Some of the jigs are hair or chenille with legs coming out or some of them are composed of rubber puff balls in a bundle. They all seem to catch bluegill and red ears at times.

Plastics on jigheads

I keep some made up jigs in my jig box also that are the tungsten jigheads with plastics on them. I have different styles and colors ready to go so I can tie one on and go if I hang one up and lose it.

I like to fish panfish with jigs at first as a search bait and if they will keep biting them. Bluegills and red ears do reach a point it seems where they get wise to the jigs and sometimes live bait can get you a few extra fish.

plastics pouch bluegill kit


In the reinforced pouch is the bulk of what I use to catch bluegills. I’m a big kicking tail guy but I also know how effective a spider body can be. Around Kentucky Lake we have a company Sheltons that makes grub bodies with rubber legs coming out of them in just about every color you can imagine. So I always have several packs of those.

Pro Tip: If you cut the head and tail off the grub so that the body is like a 1/4 inch with two legs coming out either side and thread it on to the small tungsten jig, it’s a dynamite combo that is the bulk of my bluegill and redear catches in the spring. I twitch it along the bottom. Hopping it over and around bluegills. You can straight reel it but that hopping and twitching works well on the retrieve. Bluegill seem to react to impulsive movements.

I also have the super small 1-inch Slider bodies.
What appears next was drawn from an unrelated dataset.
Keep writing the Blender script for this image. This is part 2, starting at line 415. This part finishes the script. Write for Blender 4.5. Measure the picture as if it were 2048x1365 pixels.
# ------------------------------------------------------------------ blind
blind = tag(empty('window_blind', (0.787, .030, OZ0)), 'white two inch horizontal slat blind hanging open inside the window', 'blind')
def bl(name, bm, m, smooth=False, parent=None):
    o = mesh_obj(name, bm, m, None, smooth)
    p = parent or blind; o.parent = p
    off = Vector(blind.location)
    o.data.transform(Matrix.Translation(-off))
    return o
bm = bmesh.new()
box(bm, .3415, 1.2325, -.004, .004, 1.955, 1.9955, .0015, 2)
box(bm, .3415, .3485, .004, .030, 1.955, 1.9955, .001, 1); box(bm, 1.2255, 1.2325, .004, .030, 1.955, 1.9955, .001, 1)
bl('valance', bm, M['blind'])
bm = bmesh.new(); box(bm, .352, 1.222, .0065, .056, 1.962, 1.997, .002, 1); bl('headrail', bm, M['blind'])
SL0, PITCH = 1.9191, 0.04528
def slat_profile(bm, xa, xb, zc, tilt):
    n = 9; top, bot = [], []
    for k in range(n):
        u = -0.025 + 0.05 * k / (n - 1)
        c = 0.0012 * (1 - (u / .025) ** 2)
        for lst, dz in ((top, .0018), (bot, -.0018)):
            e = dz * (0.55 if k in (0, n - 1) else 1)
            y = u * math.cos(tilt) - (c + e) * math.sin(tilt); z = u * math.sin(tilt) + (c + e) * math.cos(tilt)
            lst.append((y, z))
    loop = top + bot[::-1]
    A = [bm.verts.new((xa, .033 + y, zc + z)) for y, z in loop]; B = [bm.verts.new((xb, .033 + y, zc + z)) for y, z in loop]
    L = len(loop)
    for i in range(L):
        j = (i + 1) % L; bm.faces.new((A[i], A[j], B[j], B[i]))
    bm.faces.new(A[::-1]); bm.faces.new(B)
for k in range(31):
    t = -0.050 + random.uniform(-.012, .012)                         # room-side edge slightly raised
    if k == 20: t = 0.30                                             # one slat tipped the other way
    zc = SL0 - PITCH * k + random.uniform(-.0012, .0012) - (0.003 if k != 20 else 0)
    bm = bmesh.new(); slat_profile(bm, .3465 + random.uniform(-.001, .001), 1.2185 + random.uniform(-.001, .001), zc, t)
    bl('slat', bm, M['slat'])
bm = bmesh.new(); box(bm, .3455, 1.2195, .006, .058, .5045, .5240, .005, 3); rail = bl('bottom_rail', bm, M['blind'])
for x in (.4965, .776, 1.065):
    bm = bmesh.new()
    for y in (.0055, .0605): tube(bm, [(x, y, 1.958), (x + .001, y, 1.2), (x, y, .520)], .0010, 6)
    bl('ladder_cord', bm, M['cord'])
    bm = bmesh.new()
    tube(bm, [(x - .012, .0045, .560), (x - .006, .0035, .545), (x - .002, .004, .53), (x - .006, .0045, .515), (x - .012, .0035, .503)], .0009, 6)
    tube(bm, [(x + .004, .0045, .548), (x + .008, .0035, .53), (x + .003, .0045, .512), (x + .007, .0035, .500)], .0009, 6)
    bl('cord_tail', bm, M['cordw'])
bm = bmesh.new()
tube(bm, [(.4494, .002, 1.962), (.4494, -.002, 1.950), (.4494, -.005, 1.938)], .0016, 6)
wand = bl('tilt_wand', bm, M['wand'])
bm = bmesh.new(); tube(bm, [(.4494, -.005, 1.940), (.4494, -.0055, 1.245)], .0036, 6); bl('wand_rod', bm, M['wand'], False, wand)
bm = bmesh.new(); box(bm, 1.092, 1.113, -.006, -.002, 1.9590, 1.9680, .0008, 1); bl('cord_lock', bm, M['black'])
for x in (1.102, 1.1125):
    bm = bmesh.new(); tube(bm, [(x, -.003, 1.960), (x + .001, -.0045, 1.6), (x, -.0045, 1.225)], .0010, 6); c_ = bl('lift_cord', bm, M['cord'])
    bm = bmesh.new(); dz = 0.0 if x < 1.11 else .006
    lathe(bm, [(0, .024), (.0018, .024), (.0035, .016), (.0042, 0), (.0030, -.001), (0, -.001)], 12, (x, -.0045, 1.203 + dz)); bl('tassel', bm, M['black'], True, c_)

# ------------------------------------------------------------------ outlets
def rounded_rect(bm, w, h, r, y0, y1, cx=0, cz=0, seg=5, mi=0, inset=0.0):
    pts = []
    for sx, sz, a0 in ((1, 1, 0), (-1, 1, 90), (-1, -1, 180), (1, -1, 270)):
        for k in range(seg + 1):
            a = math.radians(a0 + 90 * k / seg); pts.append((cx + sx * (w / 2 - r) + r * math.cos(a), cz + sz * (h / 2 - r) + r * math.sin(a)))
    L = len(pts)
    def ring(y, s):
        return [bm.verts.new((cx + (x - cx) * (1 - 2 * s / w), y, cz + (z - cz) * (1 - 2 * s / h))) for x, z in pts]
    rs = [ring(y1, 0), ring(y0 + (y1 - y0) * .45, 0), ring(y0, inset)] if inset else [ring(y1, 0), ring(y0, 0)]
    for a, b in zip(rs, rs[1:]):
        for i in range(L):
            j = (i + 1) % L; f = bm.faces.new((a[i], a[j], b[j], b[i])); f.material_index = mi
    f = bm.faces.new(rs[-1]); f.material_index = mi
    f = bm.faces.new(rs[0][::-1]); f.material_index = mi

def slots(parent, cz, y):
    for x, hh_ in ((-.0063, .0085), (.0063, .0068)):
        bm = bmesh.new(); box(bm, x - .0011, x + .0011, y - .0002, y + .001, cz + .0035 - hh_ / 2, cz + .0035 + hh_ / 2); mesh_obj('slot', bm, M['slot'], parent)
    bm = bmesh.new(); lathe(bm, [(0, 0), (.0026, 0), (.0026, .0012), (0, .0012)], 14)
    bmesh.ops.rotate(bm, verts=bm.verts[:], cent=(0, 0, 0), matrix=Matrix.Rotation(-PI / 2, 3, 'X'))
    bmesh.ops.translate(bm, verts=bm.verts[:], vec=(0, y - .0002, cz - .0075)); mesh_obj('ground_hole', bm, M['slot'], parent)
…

These are so perfect for bluegills and red ears on a tungsten jig. I stick with pretty natural colors although chartreuse and orange can be your friend on a kicking tail.

Slick mod: I will take a Decoy Rubber Threader and run my rubber legs through the body of the 1-inch Slider to give me a spider look and a kicking tail. This little bug catches so many bluegill and crappies. It’s the perfect size and just catches them. And I’ve caught a lot of nice crappie and bass on it as well.
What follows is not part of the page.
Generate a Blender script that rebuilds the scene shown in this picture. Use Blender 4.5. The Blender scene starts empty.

I also have the new Z-Man Micro Plastics in my pouch. I really like the Z-Man LarvaZ for panfish.

I also have some Just Another Crappie Bait Company Wigglers in there. This is a new bait I picked up at the Grizzly Jig show, and I really like it for bluegills and red ear. You can find them there or on the Facebook page of the company.

I also have been experimenting with some little JDM trout worms with mixed results thus far. But we’re just getting into bluegill and red ear spring fishing so time will tell on those.

panfish go-to setup


My go-to panfish setup for ever has been a light 6-foot spinning rod and reel. But I’m using a an Ultralight 4 to 5-foot Bait Finesse System baitcasting combo these days and playing more with some other lures. I’ve had so much fun this spring BFS fishing panfish. I’ve had some good outings since February with small crankbaits and will be adding those to my arsenal this spring as well. I will get into my BFS Setups more in the Bait Finesse Guide coming soon.
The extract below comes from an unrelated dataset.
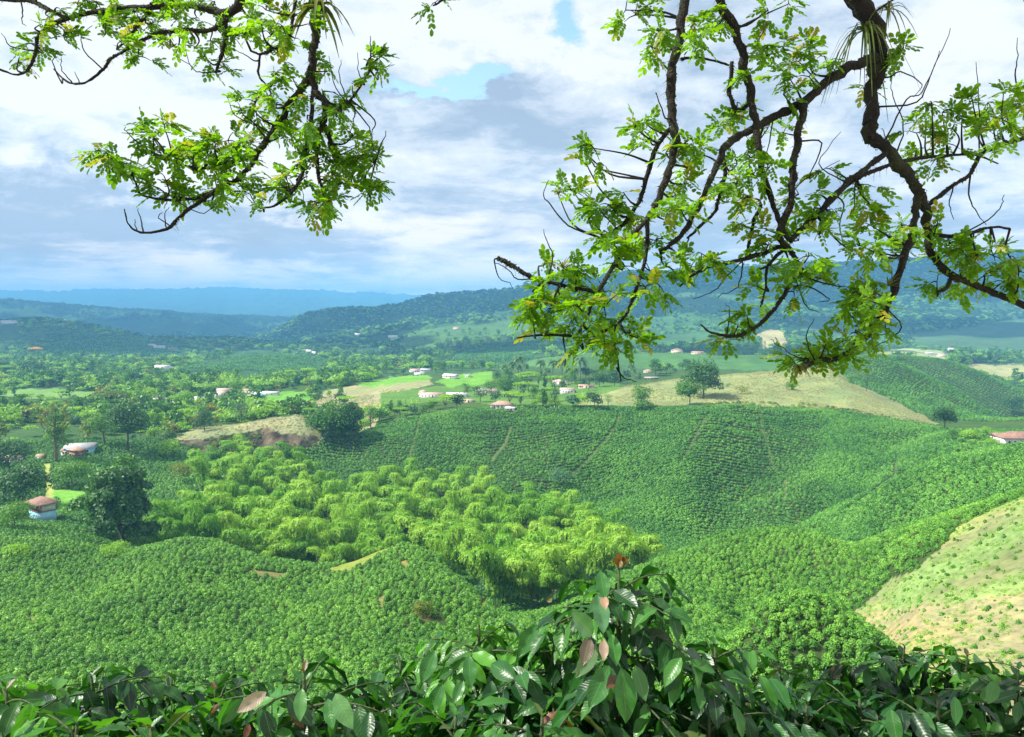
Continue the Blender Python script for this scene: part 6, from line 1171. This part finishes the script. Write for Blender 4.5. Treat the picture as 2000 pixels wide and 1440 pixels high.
bk = N(ns, 'ShaderNodeBackground', i_Strength=.15); ln.new(sky.outputs[0], bk.inputs[0]); cb = N(ns, 'ShaderNodeBackground', i_Strength=CLOUD); hb_ = M('POWER', 2.718, M('MULTIPLY', M('MAXIMUM', sp.outputs['Z'], 0.0), -12.0)); gain = N(ns, 'ShaderNodeMix', data_type='RGBA', blend_type='MULTIPLY'); gain.inputs[7].default_value = (2.5, 1.95, 1.5, 1); ln.new(hb_, gain.inputs[0]); ln.new(cr.outputs[0], gain.inputs[6]); ln.new(gain.outputs[2], cb.inputs[0])
mx = N(ns, 'ShaderNodeMixShader'); ln.new(cov, mx.inputs[0]); ln.new(bk.outputs[0], mx.inputs[1]); ln.new(cb.outputs[0], mx.inputs[2]); wo = N(ns, 'ShaderNodeOutputWorld'); ln.new(mx.outputs[0], wo.inputs[0])
L = bpy.data.lights.new('sun', 'SUN'); L.energy = SUN; L.angle = math.radians(.55); L.color = (1.0, .955, .86); so = bpy.data.objects.new('sun', L); COL.objects.link(so)
from mathutils import Vector
so.rotation_euler = Vector(tuple(sd)).to_track_quat('Z', 'Y').to_euler(); so.location = (0, 0, 60)
# clouds overhead, above the picture: they keep the mountains and parts of the middle valley in shade
M_CLD = plain('cloud', (.85, .85, .86), 1, .03, .01)
for (cx_, cy2, rx_, ry_) in [(-1250,2650,620,420),(-100,2080,420,190),(-250,4000,1000,720),(1350,4100,900,520),(2700,4200,900,500),(700,3300,420,240),(-3300,4600,1500,1300),(-1900,3500,900,500),(-1500,1850,420,160),(1500,2950,500,220),(620,1780,330,130)]:
    H_ = 2900.0; k_ = H_/sd[2]; ox, oy = cx_+sd[0]*k_, cy2+sd[1]*k_; n_ = 26; th, ph = np.meshgrid(np.linspace(0, 2*np.pi, 48, endpoint=False), np.linspace(.02, np.pi-.02, n_)); dd_ = np.stack([np.sin(ph)*np.cos(th), np.sin(ph)*np.sin(th), np.cos(ph)], -1)
    r_ = 1+1.1*fbm(dd_[..., 0]*2.3+cx_/700, dd_[..., 1]*2.3+dd_[..., 2]+cy2/500, 5); Vc = dd_*r_[..., None]*np.array([rx_, ry_, min(rx_, ry_)*.45]); Ic = np.arange(n_*48).reshape(n_, 48); J2 = np.roll(Ic, -1, 1); Fq = np.stack([Ic[1:], J2[1:], J2[:-1], Ic[:-1]], -1).reshape(-1, 4)
    oc = mesh('cloud', Vc, Fq, M_CLD, smoothf=True); oc.location = (ox, oy, H_); tag(oc, 'white cloud high over the valley', kind='structure')
if HAZE:
    m = MB(); m.box(-21200, -90, float(GZ.min())-1.5, 21200, 18600, float(max(GZ.max()+28, 60))); hz = m.build('haze', None); tag(hz, 'blue air between the viewer and the far mountains', kind='stuff')
    mm, ns2, ln2 = newmat('haze'); pv = N(ns2, 'ShaderNodeVolumePrincipled'); pv.inputs['Color'].default_value = HCOL+(1,); pv.inputs['Density'].default_value = HAZE; pv.inputs['Anisotropy'].default_value = 0.1; oo = N(ns2, 'ShaderNodeOutputMaterial'); ln2.new(pv.outputs[0], oo.inputs['Volume']); hz.data.materials.append(mm)
cam = bpy.data.cameras.new('camera'); co = bpy.data.objects.new('camera', cam); COL.objects.link(co); cam.sensor_width = 36; cam.lens = 36*F/2000; cam.clip_start = .05; cam.clip_end = 60000; co.rotation_euler = (math.pi/2-TH, 0, 0); SC.camera = co
SC.render.engine = 'CYCLES'; cy_ = SC.cycles; cy_.use_denoising = True; cy_.max_bounces = 5; cy_.diffuse_bounces = 3; cy_.glossy_bounces = 2; cy_.transmission_bounces = 3; cy_.volume_bounces = 2; cy_.transparent_max_bounces = 4; cy_.sample_clamp_indirect = 4
try: cy_.denoising_prefilter = 'NONE'; cy_.denoising_input_passes = 'RGB_ALBEDO_NORMAL'; cy_.denoiser = 'OPENIMAGEDENOISE'
except Exception: pass
SC.view_settings.view_transform = 'Standard'; SC.view_settings.look = 'None'; SC.view_settings.exposure = EXPO; SC.view_settings.gamma = 1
My Panfish Kit is small, simple and extremely effective.

One thing I didn’t mention that I completely believe in is scent. While I don’t keep scent in my kit, red ear especially are driven by scent. For that reason, I usually have a jar of Berkley Crappie Nibbles, my Billy Rub Nightcrawler scent or live bait to tip a jig with when I fish for panfish. There are times where the bluegills and red ears up shallow and feeding and scent doesn’t matter as much. Both are sight feeders so seeing a jig dancing around will get them to bite. But scent I think gets me a lot more hookups.

You have to be quick on the draw with panfish and learn to set a short, but rapid hookset. A big over the head hookset will miss more panfish than it hooks. But a super fast short snap gets them almost every time. However, scent gives you that added split second to lock in on them. So it’s worth it to me.

Like I mentioned I use bobbers and keep those in their own pouch as I use them with other kits.

Outside of that, this is all I need to load the boat with panfish 12 months of the year. I obviously will change locations and depths throughout the year, but this panfish kit travels well and lets me chase big panfish all over. I’ve caught big panfish in Arkansas, Tennessee, Kentucky, Nebraska, Missouri, Alabama, Florida, California, New York, Virginia, Texas, Louisiana, Oklahoma, and more with this kit. So it’s been around the block and always produces for me.